:: Collected data ::

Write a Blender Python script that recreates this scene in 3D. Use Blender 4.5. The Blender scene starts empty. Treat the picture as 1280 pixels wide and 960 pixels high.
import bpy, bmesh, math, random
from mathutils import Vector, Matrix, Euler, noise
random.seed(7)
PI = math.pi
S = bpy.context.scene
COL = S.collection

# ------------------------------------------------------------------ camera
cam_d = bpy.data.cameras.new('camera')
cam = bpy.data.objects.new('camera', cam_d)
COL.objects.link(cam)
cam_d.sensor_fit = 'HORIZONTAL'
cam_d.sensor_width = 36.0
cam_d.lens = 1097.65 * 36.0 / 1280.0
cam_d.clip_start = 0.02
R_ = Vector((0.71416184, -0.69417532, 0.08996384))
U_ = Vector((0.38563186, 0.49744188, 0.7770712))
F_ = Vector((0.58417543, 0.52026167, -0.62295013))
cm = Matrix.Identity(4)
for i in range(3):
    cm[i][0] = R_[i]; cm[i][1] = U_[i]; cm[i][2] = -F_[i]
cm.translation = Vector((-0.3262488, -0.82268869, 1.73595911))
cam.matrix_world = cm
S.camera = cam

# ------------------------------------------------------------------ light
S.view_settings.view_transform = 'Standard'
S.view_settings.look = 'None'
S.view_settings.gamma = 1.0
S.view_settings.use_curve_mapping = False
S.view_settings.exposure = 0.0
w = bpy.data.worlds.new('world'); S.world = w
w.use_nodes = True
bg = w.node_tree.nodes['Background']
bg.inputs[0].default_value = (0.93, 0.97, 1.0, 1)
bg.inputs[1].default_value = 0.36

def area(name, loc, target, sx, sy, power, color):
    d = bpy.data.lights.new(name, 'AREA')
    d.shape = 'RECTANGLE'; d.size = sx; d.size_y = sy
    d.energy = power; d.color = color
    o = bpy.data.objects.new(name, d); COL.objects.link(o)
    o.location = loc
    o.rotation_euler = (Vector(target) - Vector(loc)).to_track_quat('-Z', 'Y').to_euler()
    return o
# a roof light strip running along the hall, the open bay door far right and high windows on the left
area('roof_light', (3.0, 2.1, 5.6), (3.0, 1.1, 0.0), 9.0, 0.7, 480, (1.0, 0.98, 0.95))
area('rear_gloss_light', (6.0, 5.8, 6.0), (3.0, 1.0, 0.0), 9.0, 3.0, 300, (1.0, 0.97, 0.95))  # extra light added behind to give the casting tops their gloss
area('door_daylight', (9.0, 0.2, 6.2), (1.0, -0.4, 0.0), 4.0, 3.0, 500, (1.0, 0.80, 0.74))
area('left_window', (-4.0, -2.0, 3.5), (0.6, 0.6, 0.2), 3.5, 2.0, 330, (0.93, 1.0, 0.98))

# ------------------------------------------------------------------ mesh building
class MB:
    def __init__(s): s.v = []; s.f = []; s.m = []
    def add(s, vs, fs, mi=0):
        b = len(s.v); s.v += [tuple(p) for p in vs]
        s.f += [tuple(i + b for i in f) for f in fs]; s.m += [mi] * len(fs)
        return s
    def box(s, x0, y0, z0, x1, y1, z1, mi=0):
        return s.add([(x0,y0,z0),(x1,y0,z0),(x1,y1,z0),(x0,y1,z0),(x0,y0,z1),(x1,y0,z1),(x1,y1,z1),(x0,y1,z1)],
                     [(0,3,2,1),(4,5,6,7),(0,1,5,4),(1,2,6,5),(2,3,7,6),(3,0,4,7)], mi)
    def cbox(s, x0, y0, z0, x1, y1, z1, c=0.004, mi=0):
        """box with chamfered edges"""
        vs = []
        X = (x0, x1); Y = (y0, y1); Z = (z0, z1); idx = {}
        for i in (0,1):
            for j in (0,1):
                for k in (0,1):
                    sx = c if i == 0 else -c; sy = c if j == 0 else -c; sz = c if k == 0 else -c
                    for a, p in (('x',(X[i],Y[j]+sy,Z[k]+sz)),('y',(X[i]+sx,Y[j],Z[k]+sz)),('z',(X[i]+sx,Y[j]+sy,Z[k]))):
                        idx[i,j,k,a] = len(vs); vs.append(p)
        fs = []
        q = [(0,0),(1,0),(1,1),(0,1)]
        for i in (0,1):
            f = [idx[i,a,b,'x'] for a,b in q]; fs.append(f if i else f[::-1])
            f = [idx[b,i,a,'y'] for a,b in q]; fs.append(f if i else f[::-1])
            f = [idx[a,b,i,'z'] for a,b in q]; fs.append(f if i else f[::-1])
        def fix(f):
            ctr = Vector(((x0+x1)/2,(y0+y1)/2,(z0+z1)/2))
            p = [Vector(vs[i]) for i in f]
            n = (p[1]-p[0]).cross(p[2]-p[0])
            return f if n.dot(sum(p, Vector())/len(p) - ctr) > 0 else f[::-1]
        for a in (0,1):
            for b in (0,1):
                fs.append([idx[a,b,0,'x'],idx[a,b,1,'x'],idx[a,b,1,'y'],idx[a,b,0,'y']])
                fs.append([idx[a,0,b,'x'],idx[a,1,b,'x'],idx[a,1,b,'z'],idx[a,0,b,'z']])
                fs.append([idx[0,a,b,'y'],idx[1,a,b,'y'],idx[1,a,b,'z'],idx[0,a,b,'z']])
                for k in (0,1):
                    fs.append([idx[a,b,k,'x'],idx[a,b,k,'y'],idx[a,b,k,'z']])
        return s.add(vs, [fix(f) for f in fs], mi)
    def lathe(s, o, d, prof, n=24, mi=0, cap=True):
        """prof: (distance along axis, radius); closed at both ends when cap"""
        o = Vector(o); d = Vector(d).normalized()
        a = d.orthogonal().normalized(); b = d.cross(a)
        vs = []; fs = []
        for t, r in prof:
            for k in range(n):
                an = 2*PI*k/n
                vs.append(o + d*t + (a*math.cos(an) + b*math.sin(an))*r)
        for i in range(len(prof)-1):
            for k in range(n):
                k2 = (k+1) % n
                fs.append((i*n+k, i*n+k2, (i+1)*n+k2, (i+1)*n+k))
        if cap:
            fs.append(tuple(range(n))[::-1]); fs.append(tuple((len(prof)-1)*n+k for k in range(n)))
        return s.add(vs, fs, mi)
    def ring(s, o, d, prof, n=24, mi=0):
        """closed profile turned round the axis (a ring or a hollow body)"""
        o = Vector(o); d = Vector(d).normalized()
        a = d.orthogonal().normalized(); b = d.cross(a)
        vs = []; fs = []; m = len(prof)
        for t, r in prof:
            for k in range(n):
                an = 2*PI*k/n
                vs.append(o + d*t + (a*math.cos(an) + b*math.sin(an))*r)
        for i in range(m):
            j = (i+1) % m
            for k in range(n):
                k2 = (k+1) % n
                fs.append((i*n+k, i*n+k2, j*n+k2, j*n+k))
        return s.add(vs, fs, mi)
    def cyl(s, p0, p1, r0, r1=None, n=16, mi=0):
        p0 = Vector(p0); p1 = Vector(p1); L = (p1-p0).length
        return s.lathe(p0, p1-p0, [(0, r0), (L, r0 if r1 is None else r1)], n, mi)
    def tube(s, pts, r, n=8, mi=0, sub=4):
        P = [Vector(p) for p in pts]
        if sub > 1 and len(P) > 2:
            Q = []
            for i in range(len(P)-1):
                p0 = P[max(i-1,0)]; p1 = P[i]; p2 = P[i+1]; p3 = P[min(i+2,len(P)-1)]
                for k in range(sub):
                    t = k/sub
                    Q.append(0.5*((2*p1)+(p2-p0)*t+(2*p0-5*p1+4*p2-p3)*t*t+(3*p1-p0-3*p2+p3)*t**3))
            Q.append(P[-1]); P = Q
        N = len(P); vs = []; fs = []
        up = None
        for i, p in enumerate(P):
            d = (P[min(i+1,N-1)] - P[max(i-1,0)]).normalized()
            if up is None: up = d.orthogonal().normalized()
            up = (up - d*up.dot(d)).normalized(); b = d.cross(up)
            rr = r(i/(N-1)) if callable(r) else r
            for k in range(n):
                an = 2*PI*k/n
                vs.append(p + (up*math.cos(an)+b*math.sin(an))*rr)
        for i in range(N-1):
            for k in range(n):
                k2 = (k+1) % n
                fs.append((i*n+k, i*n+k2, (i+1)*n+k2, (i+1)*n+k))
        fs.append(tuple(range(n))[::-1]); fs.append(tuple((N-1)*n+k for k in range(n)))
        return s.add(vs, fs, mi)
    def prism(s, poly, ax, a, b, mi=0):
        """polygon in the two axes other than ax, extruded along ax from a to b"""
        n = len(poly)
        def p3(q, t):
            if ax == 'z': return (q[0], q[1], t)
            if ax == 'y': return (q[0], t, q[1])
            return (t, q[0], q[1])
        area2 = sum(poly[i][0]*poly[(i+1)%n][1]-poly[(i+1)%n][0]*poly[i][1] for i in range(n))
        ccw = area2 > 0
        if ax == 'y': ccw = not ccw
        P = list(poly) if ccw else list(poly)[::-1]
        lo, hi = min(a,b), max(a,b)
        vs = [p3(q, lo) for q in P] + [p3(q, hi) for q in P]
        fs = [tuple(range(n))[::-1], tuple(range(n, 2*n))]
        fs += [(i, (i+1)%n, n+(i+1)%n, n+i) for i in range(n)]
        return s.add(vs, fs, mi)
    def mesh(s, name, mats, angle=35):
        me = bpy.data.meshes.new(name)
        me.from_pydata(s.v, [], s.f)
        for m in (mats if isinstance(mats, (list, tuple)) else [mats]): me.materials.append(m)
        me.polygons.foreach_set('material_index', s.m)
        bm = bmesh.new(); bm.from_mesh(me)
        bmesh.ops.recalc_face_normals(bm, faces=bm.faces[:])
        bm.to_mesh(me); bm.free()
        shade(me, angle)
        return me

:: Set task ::
Go through the material above and count the lines that contain "scene"; answer with the number alone.

:: Task result ::
2